Marcus en Matteüs sluiten hun evangelietekst af met Jezus’ opdracht om verder te gaan met dopen van alle ‘gelovigen’ (Marcus) of alle ‘discipelen’ (Matteüs). Marc.16:16, Mat.28:19. De laatste voegt er nadrukkelijk bij: in de naam van de Vader en de Zoon en de heilige Geest. 

Dit maakt duidelijk wie de God is, in wiens naam wordt opgetreden. Het is de hemelse Vader die zijn Zoon op aarde mens liet worden, om tot en met de dood het menselijke lot te ondergaan; maar zondeloos zijnde als onsterfelijke uit de dood te herrijzen. Daarna geeft de heilige Geest (Gods Geest), die  door de macht van de Vader de Zoon uit de dood had opgewekt (Romeinen 6:4, 8:11), ook nieuw leven aan hen die hem in hun binnenste verwelkomen, nadat ze hun oude leven hebben laten afsterven door volkomen zelfverloochening. Dit laatste is afstand doen van de natuurlijke mens en zijn begeerten door vereenzelviging met de gestorven Zoon. Maar ze worden een nieuwe mens! Iemand in wie Christus leeft, de verrezen Zoon in wie zij geloven.  

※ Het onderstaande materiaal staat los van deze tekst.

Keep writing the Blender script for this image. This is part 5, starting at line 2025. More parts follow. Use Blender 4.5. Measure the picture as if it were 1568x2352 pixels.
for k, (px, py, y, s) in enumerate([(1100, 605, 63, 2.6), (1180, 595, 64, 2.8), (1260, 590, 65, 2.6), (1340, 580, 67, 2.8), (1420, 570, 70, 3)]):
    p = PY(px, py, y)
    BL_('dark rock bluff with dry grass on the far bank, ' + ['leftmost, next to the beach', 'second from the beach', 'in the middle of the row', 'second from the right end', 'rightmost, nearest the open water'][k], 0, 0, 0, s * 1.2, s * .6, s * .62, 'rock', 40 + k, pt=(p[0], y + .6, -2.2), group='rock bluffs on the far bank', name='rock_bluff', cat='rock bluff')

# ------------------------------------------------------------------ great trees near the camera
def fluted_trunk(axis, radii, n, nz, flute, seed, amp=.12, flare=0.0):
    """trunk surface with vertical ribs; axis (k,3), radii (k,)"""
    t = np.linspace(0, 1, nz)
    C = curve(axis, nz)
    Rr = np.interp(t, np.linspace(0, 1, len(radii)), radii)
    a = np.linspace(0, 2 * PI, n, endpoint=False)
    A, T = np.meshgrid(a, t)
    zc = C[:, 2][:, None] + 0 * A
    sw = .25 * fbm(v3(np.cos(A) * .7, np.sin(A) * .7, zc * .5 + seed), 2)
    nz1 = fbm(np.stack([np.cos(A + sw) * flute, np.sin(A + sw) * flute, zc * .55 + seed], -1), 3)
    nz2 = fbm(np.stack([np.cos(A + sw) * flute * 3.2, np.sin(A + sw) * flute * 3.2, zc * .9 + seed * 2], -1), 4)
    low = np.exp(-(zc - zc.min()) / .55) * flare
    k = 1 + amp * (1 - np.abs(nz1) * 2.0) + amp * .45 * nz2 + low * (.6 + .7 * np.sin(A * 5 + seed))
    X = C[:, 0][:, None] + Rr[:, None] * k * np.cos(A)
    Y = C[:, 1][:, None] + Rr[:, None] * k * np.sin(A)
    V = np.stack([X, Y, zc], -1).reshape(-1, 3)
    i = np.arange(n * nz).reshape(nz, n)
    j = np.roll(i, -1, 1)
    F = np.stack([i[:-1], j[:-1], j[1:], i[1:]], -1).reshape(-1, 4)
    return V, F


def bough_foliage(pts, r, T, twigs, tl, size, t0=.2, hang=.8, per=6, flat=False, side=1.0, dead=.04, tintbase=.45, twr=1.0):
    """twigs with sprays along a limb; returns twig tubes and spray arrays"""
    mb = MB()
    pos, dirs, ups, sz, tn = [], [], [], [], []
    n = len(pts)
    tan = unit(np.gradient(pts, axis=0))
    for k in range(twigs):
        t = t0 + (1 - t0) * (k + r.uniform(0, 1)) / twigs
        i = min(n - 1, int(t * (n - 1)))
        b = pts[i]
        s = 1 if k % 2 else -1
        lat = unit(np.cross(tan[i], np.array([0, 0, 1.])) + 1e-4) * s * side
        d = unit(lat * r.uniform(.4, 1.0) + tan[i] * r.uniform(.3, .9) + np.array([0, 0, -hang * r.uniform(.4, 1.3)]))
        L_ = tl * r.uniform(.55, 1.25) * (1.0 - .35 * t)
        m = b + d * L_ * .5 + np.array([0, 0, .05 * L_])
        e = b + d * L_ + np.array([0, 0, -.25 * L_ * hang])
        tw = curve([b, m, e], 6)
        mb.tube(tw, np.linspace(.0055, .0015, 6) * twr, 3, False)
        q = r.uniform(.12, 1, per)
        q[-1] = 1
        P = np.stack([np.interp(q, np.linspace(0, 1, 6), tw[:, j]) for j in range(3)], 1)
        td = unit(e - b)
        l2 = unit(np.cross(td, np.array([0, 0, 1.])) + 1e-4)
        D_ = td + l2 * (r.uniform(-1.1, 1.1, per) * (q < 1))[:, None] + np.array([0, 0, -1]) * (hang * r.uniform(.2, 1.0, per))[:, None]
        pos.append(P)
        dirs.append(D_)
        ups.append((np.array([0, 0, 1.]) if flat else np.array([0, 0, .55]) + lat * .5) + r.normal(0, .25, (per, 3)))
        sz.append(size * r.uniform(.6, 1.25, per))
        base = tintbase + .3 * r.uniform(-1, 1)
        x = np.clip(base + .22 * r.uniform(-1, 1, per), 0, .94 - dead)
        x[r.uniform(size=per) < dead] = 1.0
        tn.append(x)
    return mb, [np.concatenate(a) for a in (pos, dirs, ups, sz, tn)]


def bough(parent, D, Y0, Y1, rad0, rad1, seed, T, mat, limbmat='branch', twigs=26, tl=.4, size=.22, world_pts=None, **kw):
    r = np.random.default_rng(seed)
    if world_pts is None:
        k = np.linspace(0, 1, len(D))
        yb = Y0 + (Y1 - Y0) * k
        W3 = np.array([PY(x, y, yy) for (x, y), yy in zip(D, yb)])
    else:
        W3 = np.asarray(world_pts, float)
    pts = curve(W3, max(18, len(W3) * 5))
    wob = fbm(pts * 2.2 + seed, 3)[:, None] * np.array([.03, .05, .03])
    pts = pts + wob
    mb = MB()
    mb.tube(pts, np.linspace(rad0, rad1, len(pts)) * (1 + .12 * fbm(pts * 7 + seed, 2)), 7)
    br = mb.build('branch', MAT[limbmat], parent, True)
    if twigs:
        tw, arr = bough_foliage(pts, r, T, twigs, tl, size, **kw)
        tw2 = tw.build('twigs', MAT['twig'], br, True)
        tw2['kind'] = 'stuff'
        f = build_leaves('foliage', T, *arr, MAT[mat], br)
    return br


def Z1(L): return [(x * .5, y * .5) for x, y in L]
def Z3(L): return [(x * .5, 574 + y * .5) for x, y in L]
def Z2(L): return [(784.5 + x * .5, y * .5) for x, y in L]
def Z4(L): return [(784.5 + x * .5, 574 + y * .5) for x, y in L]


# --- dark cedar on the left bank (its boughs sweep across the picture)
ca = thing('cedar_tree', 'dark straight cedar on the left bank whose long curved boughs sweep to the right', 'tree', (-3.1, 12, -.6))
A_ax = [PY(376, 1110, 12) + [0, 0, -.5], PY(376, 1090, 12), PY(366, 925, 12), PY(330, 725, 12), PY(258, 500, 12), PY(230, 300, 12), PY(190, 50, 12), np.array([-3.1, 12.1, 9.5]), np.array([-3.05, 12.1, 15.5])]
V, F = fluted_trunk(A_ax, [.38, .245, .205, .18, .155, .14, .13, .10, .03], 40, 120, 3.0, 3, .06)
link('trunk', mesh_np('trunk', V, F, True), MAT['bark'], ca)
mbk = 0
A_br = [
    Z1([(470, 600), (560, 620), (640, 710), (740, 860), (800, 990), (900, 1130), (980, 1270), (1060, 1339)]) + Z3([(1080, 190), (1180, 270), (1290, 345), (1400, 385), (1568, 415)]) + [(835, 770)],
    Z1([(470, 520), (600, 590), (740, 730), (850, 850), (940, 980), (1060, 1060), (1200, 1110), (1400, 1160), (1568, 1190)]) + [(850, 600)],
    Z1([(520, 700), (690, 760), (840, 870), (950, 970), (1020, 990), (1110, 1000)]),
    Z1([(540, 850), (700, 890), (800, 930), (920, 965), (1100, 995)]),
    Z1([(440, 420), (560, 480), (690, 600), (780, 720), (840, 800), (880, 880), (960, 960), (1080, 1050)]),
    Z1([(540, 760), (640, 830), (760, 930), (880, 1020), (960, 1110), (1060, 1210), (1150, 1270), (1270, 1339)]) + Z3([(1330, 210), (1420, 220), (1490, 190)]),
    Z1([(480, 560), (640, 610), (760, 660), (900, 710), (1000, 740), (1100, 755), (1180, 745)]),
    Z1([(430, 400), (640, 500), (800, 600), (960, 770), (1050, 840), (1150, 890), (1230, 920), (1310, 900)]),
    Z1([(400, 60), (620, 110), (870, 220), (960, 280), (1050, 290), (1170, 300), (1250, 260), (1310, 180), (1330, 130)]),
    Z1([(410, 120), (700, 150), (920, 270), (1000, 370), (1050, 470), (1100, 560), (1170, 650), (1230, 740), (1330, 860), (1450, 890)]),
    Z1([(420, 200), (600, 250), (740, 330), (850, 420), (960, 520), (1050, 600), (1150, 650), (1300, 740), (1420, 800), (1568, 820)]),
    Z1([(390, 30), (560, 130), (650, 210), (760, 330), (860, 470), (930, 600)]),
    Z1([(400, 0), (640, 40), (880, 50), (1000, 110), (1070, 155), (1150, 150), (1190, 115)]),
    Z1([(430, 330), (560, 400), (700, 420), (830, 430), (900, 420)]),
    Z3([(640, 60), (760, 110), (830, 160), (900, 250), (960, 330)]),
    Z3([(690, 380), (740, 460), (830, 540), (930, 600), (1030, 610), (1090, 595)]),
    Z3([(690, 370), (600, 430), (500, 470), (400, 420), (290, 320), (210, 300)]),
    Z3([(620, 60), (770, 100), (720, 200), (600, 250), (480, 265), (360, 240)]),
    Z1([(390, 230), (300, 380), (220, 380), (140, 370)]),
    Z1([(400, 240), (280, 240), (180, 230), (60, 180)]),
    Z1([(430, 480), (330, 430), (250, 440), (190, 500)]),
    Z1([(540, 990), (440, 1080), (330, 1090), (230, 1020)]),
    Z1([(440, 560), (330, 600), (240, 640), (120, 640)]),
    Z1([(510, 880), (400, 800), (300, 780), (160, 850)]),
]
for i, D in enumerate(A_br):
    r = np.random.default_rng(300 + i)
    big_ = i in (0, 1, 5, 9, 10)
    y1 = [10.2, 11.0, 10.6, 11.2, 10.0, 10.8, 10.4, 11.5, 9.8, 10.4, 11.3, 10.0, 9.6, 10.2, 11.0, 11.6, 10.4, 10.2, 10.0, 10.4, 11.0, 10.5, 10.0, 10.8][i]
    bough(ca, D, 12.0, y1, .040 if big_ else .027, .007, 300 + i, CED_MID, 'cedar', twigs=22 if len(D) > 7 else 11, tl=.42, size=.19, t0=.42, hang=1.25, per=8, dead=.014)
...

Paulus omschrijft het leven van een gelovige als ondergedompeld of gedoopt zijn in de dood van Christus (Romeinen 6:3) om ook te delen in zijn opstanding (Rom 6:5). 

Dit wordt door de doop uitgebeeld: ondergedompeld of begraven worden in het water, en eruit getrokken worden of opstaan in een nieuw leven.

We weten dat ons oude bestaan met hem gekruisigd is omdat er een einde moest komen aan ons zondige leven: we mochten niet langer slaven van de zonde zijn. Wie gestorven is, is rechtens vrij van de zonde. Wanneer wij met Christus zijn gestorven, geloven we dat we ook met hem zullen leven, omdat we weten dat hij, die uit de dood is opgewekt, niet meer sterft. De dood heeft geen macht meer over hem. Hij is gestorven om een einde te maken aan de zonde, voor eens en altijd; en nu hij leeft, leeft hij voor God. Zo moet u ook uzelf zien: dood voor de zonde, maar in Christus Jezus levend voor God. Laat de zonde dus niet heersen over uw sterfelijke bestaan, geef niet toe aan uw begeerten. Stel uzelf niet langer in dienst van de zonde als een werktuig voor het onrecht, maar stel uzelf in dienst van God. Denk aan uzelf als levenden die uit de dood zijn opgewekt en stel uzelf in dienst van God als een werktuig voor de gerechtigheid.